### What you have to do
Can you write out all of the material below, word for word?

________________________

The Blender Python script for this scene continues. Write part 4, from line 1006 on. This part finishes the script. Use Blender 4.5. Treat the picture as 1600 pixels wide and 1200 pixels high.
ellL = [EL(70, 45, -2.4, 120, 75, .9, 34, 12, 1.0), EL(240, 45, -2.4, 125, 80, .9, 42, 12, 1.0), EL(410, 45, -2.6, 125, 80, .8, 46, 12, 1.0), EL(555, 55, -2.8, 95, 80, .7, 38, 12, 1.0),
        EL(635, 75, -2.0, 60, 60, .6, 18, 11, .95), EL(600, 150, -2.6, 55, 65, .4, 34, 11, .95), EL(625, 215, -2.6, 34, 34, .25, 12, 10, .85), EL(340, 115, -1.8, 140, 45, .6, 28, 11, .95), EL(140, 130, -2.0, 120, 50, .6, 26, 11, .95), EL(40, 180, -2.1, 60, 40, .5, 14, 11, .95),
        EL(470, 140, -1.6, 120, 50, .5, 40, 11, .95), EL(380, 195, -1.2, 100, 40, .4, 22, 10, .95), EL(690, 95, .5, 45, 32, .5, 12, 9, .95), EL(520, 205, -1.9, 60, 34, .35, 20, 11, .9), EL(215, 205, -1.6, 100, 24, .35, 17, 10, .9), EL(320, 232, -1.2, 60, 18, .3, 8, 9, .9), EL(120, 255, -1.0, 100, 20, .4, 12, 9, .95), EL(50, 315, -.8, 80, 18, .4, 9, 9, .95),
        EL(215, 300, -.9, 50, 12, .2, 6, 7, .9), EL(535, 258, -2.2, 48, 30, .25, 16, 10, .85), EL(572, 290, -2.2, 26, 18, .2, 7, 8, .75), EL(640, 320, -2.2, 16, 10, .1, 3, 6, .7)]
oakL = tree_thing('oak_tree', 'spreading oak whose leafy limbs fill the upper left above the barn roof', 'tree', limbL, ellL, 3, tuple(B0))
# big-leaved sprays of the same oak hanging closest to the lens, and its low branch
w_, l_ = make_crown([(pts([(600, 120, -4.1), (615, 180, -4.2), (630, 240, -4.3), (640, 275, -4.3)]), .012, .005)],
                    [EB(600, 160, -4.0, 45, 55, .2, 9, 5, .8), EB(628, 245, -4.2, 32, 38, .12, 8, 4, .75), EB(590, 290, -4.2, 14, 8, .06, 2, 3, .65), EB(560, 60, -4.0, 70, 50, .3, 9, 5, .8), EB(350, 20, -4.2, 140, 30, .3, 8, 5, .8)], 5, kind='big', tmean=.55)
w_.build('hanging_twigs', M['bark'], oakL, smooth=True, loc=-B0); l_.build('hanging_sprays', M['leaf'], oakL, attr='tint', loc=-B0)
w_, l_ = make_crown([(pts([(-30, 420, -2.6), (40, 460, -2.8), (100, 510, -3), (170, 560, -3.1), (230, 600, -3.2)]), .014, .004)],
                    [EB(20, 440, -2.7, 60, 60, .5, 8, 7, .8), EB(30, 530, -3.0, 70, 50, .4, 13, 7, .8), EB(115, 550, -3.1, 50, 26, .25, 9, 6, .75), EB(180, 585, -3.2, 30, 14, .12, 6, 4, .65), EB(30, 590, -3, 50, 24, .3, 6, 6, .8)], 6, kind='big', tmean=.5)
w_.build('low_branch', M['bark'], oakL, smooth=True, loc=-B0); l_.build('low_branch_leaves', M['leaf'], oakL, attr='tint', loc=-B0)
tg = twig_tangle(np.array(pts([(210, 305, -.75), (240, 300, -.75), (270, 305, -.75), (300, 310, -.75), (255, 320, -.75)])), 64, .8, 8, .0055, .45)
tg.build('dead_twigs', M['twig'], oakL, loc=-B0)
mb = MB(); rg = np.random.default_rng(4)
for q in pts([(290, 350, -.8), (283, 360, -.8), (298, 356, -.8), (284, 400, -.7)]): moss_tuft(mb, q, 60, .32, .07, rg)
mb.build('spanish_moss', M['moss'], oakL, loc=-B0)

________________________

### Response to this task
The Blender Python script for this scene continues. Write part 4, from line 1006 on. This part finishes the script. Use Blender 4.5. Treat the picture as 1600 pixels wide and 1200 pixels high.
ellL = [EL(70, 45, -2.4, 120, 75, .9, 34, 12, 1.0), EL(240, 45, -2.4, 125, 80, .9, 42, 12, 1.0), EL(410, 45, -2.6, 125, 80, .8, 46, 12, 1.0), EL(555, 55, -2.8, 95, 80, .7, 38, 12, 1.0),
        EL(635, 75, -2.0, 60, 60, .6, 18, 11, .95), EL(600, 150, -2.6, 55, 65, .4, 34, 11, .95), EL(625, 215, -2.6, 34, 34, .25, 12, 10, .85), EL(340, 115, -1.8, 140, 45, .6, 28, 11, .95), EL(140, 130, -2.0, 120, 50, .6, 26, 11, .95), EL(40, 180, -2.1, 60, 40, .5, 14, 11, .95),
        EL(470, 140, -1.6, 120, 50, .5, 40, 11, .95), EL(380, 195, -1.2, 100, 40, .4, 22, 10, .95), EL(690, 95, .5, 45, 32, .5, 12, 9, .95), EL(520, 205, -1.9, 60, 34, .35, 20, 11, .9), EL(215, 205, -1.6, 100, 24, .35, 17, 10, .9), EL(320, 232, -1.2, 60, 18, .3, 8, 9, .9), EL(120, 255, -1.0, 100, 20, .4, 12, 9, .95), EL(50, 315, -.8, 80, 18, .4, 9, 9, .95),
        EL(215, 300, -.9, 50, 12, .2, 6, 7, .9), EL(535, 258, -2.2, 48, 30, .25, 16, 10, .85), EL(572, 290, -2.2, 26, 18, .2, 7, 8, .75), EL(640, 320, -2.2, 16, 10, .1, 3, 6, .7)]
oakL = tree_thing('oak_tree', 'spreading oak whose leafy limbs fill the upper left above the barn roof', 'tree', limbL, ellL, 3, tuple(B0))
# big-leaved sprays of the same oak hanging closest to the lens, and its low branch
w_, l_ = make_crown([(pts([(600, 120, -4.1), (615, 180, -4.2), (630, 240, -4.3), (640, 275, -4.3)]), .012, .005)],
                    [EB(600, 160, -4.0, 45, 55, .2, 9, 5, .8), EB(628, 245, -4.2, 32, 38, .12, 8, 4, .75), EB(590, 290, -4.2, 14, 8, .06, 2, 3, .65), EB(560, 60, -4.0, 70, 50, .3, 9, 5, .8), EB(350, 20, -4.2, 140, 30, .3, 8, 5, .8)], 5, kind='big', tmean=.55)
w_.build('hanging_twigs', M['bark'], oakL, smooth=True, loc=-B0); l_.build('hanging_sprays', M['leaf'], oakL, attr='tint', loc=-B0)
w_, l_ = make_crown([(pts([(-30, 420, -2.6), (40, 460, -2.8), (100, 510, -3), (170, 560, -3.1), (230, 600, -3.2)]), .014, .004)],
                    [EB(20, 440, -2.7, 60, 60, .5, 8, 7, .8), EB(30, 530, -3.0, 70, 50, .4, 13, 7, .8), EB(115, 550, -3.1, 50, 26, .25, 9, 6, .75), EB(180, 585, -3.2, 30, 14, .12, 6, 4, .65), EB(30, 590, -3, 50, 24, .3, 6, 6, .8)], 6, kind='big', tmean=.5)
w_.build('low_branch', M['bark'], oakL, smooth=True, loc=-B0); l_.build('low_branch_leaves', M['leaf'], oakL, attr='tint', loc=-B0)
tg = twig_tangle(np.array(pts([(210, 305, -.75), (240, 300, -.75), (270, 305, -.75), (300, 310, -.75), (255, 320, -.75)])), 64, .8, 8, .0055, .45)
tg.build('dead_twigs', M['twig'], oakL, loc=-B0)
mb = MB(); rg = np.random.default_rng(4)
for q in pts([(290, 350, -.8), (283, 360, -.8), (298, 356, -.8), (284, 400, -.7)]): moss_tuft(mb, q, 60, .32, .07, rg)
mb.build('spanish_moss', M['moss'], oakL, loc=-B0)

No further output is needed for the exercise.